# Directive
Return, exactly as written, the lines from the one containing "were 1920x1439 pixels." through the one containing "mb.build('stem', M['pampas'], t, local=True);", with both ends included.

# Stored records
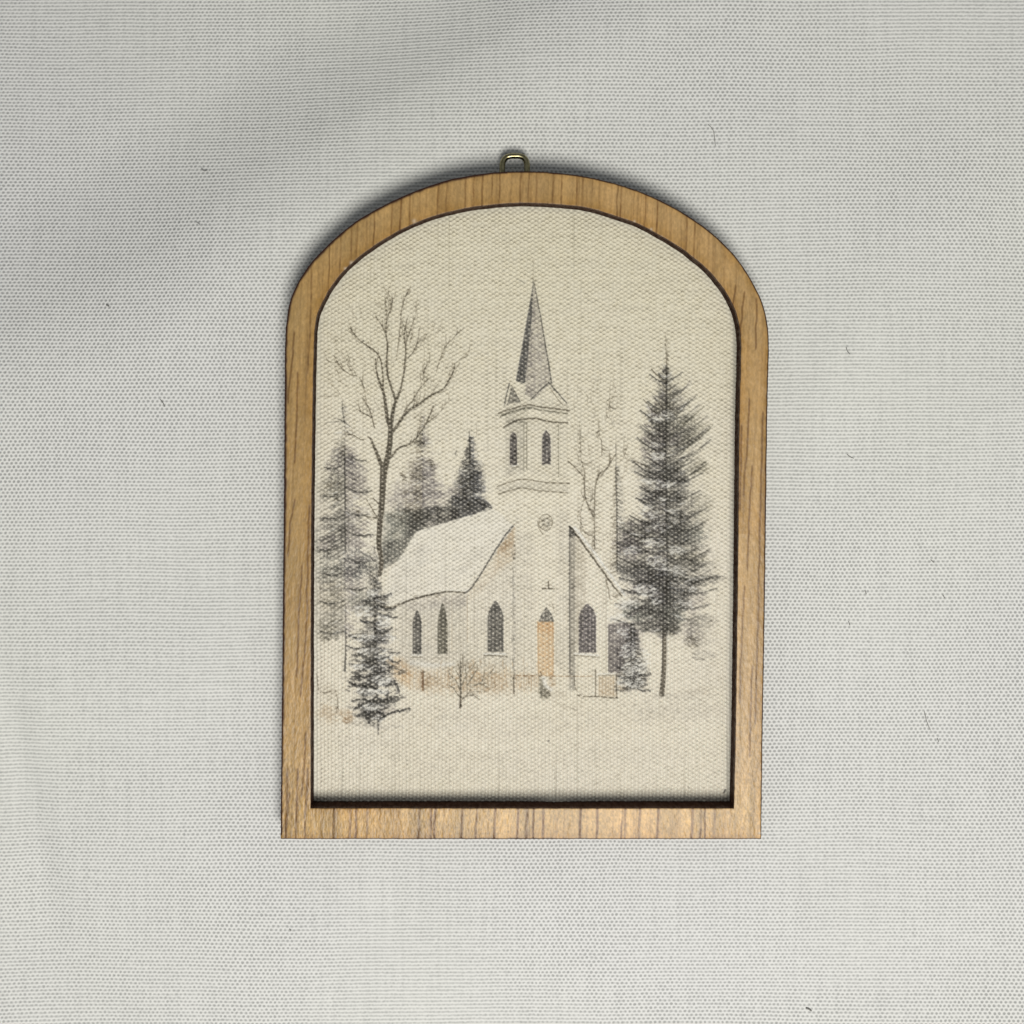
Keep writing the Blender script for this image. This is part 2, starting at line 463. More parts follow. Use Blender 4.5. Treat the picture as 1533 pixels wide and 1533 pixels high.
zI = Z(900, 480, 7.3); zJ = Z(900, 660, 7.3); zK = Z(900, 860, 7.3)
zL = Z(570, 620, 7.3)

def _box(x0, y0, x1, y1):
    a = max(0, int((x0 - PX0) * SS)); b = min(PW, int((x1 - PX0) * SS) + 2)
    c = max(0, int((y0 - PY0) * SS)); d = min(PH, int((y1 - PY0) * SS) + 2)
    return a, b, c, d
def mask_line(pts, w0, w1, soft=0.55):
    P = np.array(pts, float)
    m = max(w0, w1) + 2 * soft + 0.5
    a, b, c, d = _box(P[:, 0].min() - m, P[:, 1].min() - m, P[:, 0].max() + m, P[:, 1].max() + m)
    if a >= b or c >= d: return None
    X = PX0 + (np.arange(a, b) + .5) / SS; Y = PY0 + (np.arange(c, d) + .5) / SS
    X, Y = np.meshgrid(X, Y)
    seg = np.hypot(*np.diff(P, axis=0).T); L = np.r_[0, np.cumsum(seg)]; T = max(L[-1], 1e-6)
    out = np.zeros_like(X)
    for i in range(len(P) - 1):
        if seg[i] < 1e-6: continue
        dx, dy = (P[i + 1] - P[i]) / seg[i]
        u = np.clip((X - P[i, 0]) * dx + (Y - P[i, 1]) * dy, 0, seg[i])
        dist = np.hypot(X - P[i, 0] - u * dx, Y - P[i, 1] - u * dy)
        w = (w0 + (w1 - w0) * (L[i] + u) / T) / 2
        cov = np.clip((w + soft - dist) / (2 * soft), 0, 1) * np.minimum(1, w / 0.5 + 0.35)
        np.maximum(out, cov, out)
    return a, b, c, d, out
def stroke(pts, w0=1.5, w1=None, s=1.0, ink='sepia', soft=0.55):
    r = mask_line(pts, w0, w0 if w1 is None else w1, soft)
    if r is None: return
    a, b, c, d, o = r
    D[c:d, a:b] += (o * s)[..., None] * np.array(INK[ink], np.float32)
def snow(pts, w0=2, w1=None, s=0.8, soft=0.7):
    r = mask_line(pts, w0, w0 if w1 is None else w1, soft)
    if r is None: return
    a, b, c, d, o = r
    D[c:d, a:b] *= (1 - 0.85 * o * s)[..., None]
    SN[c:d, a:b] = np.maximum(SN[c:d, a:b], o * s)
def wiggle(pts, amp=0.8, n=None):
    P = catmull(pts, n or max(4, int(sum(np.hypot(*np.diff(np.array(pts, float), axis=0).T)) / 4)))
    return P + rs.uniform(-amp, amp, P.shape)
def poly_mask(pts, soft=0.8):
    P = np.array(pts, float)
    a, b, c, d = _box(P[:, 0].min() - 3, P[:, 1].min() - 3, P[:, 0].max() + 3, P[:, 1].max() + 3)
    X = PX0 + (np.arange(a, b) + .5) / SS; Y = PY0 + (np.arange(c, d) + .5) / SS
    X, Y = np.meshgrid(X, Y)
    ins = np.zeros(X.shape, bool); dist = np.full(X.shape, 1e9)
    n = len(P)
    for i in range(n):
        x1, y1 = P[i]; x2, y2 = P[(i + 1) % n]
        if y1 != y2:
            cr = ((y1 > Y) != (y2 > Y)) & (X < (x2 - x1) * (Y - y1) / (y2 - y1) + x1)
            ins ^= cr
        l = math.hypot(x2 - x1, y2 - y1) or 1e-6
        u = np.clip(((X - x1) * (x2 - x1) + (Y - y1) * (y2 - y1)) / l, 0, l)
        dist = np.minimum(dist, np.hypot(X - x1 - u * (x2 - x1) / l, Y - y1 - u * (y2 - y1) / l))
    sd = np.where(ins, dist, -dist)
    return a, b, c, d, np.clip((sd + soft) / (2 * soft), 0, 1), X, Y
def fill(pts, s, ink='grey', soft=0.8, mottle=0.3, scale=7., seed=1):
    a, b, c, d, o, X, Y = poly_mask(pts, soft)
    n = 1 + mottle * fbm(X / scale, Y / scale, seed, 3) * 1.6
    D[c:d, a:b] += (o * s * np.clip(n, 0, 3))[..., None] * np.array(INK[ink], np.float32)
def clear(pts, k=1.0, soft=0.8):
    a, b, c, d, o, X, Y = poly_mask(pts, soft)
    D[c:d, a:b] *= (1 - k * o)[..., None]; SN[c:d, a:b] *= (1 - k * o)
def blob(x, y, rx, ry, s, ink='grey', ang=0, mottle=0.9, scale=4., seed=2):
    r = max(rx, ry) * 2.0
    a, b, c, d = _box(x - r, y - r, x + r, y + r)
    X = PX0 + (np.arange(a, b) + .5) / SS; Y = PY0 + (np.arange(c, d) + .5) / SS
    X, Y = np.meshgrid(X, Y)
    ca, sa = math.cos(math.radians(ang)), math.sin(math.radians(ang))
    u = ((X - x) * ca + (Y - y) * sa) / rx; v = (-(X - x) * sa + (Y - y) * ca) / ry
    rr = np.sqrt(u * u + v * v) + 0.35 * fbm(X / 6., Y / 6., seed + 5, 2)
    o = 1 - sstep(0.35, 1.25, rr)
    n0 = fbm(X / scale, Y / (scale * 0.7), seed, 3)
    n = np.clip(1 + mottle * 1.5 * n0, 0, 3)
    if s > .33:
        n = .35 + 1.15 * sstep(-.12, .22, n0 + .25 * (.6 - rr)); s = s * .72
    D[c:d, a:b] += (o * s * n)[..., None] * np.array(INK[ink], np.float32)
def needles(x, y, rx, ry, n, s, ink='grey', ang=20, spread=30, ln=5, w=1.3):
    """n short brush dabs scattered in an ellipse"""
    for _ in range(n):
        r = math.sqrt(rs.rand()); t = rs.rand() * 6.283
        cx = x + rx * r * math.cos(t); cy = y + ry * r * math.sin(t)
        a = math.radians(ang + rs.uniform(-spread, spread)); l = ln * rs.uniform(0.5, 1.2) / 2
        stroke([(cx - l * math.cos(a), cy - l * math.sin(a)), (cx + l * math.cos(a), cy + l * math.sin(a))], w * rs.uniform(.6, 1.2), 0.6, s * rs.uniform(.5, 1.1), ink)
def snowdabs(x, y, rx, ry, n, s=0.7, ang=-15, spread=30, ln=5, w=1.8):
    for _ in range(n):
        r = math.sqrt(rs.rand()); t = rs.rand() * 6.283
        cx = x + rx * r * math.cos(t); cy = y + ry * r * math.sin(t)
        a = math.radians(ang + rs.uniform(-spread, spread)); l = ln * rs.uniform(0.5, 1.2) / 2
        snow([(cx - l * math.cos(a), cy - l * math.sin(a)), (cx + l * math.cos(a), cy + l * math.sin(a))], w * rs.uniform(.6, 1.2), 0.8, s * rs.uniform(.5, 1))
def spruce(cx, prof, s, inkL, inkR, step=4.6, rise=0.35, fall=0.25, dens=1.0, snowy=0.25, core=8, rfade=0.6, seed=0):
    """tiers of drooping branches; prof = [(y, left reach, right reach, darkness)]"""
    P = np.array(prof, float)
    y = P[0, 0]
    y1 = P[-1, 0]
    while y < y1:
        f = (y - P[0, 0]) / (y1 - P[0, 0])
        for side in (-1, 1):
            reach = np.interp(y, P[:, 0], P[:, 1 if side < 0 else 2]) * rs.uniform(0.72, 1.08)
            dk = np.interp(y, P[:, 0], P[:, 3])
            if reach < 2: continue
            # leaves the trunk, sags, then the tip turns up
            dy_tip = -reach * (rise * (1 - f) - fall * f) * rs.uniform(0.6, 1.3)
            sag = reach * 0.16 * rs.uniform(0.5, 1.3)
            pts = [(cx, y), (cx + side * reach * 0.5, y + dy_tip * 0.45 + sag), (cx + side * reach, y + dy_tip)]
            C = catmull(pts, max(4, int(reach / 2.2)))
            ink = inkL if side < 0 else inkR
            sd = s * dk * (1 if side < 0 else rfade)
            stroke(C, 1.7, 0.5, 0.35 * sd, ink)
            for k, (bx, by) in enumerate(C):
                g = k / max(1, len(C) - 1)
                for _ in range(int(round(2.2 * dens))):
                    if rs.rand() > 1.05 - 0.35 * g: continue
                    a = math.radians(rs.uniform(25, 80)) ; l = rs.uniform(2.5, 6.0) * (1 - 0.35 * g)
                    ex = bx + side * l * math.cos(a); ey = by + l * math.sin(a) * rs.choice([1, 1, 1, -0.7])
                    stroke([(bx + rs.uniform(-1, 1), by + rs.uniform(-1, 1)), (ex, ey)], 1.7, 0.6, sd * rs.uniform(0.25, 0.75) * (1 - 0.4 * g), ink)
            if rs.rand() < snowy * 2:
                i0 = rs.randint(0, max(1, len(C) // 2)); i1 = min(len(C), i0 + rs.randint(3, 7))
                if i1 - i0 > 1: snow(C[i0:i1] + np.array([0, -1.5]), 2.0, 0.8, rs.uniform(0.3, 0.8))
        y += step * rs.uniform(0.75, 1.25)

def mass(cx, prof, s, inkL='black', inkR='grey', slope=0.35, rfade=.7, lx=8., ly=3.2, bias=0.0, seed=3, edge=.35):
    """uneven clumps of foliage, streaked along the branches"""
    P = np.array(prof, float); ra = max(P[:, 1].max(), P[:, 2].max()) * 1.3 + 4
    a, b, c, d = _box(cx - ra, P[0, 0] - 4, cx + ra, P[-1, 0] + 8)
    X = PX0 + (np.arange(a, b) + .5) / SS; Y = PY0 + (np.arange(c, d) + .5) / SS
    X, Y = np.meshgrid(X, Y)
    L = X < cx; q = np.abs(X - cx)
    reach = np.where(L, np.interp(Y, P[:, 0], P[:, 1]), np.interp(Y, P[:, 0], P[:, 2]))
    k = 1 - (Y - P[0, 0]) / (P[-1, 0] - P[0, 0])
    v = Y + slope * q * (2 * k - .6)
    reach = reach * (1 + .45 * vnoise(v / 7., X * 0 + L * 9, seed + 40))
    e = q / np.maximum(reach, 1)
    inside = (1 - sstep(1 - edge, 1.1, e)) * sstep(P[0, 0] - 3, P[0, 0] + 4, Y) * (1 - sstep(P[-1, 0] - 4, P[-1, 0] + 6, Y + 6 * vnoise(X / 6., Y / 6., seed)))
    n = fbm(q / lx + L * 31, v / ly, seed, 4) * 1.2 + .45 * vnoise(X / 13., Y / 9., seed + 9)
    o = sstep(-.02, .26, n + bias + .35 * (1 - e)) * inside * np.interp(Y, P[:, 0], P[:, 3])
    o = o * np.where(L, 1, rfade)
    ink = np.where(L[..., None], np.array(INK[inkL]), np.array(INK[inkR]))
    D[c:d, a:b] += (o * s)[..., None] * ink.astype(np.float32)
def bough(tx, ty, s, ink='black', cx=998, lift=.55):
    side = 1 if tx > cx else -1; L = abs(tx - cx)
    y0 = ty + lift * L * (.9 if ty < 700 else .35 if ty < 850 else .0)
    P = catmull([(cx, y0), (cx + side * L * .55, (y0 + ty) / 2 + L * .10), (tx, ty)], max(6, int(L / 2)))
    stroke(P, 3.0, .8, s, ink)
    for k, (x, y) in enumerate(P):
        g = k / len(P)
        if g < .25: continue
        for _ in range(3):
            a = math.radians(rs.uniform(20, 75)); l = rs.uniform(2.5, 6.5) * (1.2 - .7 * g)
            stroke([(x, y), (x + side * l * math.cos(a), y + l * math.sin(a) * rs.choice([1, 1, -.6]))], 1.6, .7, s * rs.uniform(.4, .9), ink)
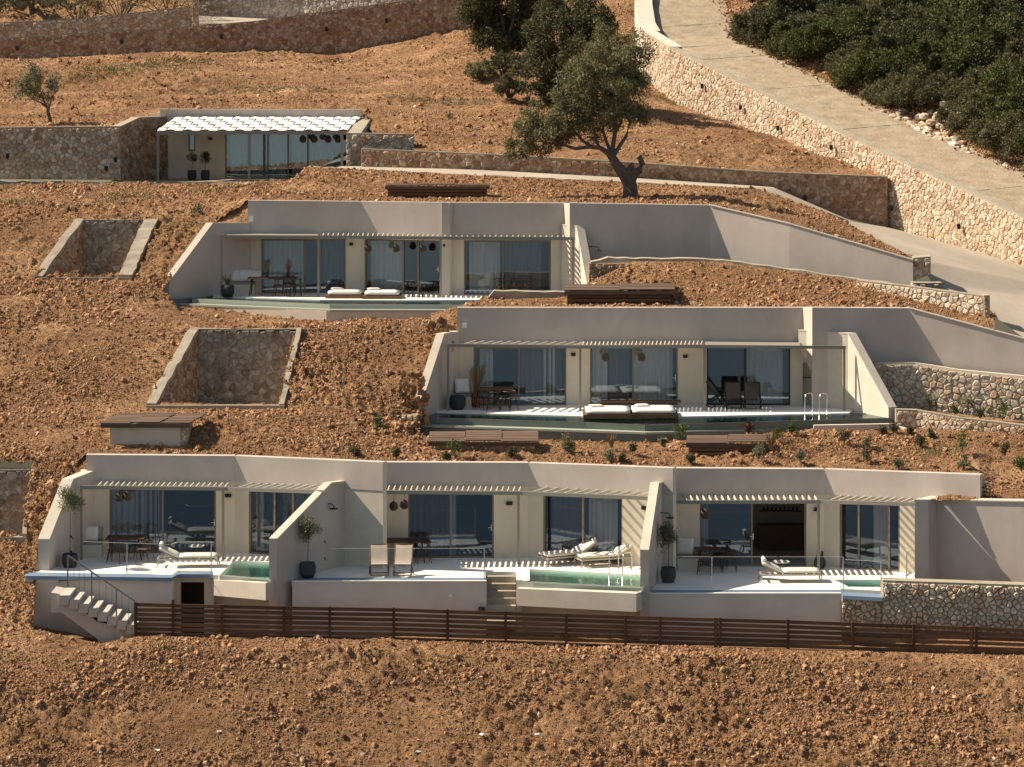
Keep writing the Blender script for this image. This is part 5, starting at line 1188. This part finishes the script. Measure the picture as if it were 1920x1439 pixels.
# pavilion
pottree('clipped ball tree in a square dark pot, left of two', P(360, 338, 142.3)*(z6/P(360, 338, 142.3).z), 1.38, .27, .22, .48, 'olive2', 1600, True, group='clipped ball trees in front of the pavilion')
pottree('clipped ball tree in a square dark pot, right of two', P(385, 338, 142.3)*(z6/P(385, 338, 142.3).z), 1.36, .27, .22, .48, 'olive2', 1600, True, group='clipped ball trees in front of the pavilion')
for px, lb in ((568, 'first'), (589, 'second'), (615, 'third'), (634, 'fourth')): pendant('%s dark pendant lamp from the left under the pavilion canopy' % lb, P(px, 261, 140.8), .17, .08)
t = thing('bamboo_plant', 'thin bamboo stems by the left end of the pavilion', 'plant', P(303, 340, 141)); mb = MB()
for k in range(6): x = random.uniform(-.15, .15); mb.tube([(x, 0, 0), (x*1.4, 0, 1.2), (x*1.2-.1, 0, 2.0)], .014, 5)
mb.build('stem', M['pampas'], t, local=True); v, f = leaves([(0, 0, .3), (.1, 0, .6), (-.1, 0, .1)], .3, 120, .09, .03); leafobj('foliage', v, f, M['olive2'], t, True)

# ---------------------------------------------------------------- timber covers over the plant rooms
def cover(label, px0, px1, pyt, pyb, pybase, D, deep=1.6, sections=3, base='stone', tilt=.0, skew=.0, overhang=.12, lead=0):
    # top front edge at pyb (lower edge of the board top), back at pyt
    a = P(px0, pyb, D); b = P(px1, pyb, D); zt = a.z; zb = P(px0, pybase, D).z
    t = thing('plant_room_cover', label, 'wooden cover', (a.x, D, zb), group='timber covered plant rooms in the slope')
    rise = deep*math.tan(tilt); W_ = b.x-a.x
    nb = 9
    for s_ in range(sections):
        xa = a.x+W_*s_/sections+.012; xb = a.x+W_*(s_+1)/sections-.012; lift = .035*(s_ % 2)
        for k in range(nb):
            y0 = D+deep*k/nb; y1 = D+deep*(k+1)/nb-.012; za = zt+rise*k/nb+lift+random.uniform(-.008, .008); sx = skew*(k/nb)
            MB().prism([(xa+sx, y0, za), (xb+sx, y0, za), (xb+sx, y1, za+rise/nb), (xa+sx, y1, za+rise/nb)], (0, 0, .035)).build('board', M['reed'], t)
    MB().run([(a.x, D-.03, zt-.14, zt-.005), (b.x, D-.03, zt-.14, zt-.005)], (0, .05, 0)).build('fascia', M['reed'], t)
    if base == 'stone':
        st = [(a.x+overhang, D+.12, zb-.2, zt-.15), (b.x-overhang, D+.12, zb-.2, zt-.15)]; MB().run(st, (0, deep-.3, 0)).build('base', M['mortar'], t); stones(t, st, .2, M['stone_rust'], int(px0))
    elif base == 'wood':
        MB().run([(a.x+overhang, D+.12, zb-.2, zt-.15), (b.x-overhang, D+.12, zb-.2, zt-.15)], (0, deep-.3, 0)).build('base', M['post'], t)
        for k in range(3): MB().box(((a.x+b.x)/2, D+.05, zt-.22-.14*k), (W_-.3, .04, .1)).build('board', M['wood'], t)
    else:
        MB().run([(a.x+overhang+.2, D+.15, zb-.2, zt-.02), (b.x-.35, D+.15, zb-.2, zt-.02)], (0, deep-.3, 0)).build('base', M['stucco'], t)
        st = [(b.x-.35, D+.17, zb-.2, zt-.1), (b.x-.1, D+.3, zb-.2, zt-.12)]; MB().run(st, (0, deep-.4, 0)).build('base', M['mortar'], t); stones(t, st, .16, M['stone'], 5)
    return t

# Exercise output
Keep writing the Blender script for this image. This is part 5, starting at line 1188. This part finishes the script. Measure the picture as if it were 1920x1439 pixels.
# pavilion
pottree('clipped ball tree in a square dark pot, left of two', P(360, 338, 142.3)*(z6/P(360, 338, 142.3).z), 1.38, .27, .22, .48, 'olive2', 1600, True, group='clipped ball trees in front of the pavilion')
pottree('clipped ball tree in a square dark pot, right of two', P(385, 338, 142.3)*(z6/P(385, 338, 142.3).z), 1.36, .27, .22, .48, 'olive2', 1600, True, group='clipped ball trees in front of the pavilion')
for px, lb in ((568, 'first'), (589, 'second'), (615, 'third'), (634, 'fourth')): pendant('%s dark pendant lamp from the left under the pavilion canopy' % lb, P(px, 261, 140.8), .17, .08)
t = thing('bamboo_plant', 'thin bamboo stems by the left end of the pavilion', 'plant', P(303, 340, 141)); mb = MB()
for k in range(6): x = random.uniform(-.15, .15); mb.tube([(x, 0, 0), (x*1.4, 0, 1.2), (x*1.2-.1, 0, 2.0)], .014, 5)
mb.build('stem', M['pampas'], t, local=True); v, f = leaves([(0, 0, .3), (.1, 0, .6), (-.1, 0, .1)], .3, 120, .09, .03); leafobj('foliage', v, f, M['olive2'], t, True)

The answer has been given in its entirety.